• _Your task_: Begin with the line that contains "Build this scene" and end with the line that contains "random.seed(4); RNG = np.random.default_rng(4)", transcribing exactly each line in that stretch and no other.

• _Supplied data_:
»»

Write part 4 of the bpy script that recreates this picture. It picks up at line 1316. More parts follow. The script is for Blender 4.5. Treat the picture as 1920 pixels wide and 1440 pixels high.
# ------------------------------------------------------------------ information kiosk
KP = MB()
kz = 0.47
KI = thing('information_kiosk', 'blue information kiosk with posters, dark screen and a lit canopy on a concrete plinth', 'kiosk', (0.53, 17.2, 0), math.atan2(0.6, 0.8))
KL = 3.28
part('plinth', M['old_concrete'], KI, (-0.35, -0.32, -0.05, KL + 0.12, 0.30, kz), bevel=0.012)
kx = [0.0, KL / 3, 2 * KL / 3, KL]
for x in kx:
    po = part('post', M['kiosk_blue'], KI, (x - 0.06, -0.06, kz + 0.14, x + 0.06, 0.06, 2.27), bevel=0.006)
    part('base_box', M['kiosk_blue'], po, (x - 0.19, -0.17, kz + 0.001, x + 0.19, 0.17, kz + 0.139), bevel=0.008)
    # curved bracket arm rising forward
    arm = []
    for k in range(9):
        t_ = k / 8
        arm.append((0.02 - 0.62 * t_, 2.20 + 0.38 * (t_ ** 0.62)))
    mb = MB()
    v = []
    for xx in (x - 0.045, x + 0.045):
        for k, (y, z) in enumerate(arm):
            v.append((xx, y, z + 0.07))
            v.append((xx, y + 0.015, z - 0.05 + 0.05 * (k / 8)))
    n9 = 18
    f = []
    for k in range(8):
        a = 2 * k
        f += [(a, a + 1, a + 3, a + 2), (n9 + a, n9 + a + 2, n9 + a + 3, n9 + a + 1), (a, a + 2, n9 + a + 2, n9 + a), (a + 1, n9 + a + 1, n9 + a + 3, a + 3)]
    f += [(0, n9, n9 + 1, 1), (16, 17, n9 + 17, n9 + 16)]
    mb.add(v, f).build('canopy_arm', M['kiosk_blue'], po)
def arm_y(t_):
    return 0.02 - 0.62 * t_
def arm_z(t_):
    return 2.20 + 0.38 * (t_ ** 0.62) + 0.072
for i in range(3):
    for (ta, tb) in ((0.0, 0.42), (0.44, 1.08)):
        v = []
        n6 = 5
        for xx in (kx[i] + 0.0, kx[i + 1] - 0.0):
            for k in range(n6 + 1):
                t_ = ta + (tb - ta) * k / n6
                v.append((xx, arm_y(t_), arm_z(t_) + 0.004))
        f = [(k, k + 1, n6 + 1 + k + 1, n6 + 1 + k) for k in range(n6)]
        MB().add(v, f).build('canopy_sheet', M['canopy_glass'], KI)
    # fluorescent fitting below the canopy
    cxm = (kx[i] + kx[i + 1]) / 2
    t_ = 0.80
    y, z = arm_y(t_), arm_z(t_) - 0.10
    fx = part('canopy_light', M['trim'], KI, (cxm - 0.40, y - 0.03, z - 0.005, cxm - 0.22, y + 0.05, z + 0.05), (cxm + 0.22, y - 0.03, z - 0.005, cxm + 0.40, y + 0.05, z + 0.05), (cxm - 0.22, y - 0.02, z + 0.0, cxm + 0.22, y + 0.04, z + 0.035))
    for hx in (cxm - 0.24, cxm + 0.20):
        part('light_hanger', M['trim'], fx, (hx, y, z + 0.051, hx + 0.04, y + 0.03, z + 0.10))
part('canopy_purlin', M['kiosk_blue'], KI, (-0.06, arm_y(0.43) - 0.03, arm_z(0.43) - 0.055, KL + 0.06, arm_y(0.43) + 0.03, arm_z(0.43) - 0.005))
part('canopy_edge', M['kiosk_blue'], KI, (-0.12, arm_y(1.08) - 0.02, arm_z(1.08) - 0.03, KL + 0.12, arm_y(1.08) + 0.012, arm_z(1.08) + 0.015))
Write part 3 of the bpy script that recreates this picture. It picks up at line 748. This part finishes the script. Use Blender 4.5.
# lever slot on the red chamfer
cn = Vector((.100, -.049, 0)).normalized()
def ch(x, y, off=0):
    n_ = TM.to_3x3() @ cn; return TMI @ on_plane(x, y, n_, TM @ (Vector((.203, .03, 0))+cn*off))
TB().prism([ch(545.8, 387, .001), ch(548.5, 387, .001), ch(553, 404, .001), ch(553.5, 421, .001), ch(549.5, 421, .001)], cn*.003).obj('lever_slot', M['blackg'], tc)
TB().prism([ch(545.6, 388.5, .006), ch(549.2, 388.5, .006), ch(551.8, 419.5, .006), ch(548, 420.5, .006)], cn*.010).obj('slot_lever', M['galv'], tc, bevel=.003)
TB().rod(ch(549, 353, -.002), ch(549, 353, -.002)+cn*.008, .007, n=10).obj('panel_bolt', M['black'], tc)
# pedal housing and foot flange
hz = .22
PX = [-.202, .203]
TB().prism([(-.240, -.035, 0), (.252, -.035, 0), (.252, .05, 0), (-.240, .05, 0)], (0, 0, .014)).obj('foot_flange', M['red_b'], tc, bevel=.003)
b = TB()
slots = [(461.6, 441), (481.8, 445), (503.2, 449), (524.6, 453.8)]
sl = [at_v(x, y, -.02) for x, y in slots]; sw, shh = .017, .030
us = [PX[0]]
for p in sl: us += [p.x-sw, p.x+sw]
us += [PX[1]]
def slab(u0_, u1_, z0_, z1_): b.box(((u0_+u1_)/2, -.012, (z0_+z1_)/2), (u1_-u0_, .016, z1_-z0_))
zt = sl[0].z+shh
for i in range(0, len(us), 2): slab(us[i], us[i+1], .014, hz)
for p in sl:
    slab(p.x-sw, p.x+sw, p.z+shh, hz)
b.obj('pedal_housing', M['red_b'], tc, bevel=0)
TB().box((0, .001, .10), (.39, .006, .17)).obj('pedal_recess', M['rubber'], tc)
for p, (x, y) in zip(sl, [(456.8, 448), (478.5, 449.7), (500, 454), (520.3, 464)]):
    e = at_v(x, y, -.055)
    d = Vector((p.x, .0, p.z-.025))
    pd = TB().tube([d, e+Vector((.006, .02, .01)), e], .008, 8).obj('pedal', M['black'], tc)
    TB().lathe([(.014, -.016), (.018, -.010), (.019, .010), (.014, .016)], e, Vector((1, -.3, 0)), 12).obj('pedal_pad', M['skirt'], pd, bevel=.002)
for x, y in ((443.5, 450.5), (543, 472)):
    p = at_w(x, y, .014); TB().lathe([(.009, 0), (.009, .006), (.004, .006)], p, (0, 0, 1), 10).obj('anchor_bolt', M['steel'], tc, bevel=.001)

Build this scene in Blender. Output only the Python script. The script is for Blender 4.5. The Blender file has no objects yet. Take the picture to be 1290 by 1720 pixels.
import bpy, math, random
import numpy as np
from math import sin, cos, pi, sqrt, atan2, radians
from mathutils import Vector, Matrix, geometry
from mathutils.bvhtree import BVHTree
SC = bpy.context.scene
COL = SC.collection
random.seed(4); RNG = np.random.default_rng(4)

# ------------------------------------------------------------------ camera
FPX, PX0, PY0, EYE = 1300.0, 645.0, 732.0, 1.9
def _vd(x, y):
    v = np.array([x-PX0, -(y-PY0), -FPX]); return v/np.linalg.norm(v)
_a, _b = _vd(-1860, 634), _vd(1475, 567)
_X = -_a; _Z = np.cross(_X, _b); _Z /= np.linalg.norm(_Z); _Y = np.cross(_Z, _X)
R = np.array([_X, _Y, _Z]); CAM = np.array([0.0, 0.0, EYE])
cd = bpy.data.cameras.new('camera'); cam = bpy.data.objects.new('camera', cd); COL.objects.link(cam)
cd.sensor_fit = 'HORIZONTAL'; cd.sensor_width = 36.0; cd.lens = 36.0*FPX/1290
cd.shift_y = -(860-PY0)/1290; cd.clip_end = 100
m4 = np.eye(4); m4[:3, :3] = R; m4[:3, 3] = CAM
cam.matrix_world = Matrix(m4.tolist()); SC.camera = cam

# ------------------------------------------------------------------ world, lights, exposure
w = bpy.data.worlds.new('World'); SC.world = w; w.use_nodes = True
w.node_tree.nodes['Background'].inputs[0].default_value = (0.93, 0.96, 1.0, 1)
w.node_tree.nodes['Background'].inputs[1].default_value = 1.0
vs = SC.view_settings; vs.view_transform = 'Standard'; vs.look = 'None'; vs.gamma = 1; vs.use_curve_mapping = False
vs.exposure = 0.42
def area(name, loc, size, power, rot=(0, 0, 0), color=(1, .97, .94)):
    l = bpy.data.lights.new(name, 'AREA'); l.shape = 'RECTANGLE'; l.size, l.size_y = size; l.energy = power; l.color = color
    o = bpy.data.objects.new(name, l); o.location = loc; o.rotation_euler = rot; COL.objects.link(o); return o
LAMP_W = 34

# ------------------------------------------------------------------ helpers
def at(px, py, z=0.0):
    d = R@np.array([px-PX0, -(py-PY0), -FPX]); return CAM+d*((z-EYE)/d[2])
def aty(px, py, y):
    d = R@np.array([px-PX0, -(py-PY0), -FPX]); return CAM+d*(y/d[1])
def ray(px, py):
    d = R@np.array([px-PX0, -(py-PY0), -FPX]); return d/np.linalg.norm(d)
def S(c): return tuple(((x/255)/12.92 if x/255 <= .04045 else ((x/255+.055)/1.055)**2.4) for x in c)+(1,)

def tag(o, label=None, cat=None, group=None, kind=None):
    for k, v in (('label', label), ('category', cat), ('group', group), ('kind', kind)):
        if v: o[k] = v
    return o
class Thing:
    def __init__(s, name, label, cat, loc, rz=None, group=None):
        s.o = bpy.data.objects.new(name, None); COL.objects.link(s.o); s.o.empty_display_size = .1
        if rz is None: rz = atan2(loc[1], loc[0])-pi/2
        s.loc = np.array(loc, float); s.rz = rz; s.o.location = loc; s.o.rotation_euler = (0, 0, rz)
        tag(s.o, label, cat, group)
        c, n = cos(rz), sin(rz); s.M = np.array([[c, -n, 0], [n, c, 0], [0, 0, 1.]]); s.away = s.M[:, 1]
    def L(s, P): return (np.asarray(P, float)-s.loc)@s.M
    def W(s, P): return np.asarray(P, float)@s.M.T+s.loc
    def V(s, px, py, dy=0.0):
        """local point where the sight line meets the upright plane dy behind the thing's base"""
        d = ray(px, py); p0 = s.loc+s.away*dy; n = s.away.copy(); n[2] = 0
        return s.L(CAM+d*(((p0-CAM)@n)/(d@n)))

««

• _Response to this task_:
Build this scene in Blender. Output only the Python script. The script is for Blender 4.5. The Blender file has no objects yet. Take the picture to be 1290 by 1720 pixels.
import bpy, math, random
import numpy as np
from math import sin, cos, pi, sqrt, atan2, radians
from mathutils import Vector, Matrix, geometry
from mathutils.bvhtree import BVHTree
SC = bpy.context.scene
COL = SC.collection
random.seed(4); RNG = np.random.default_rng(4)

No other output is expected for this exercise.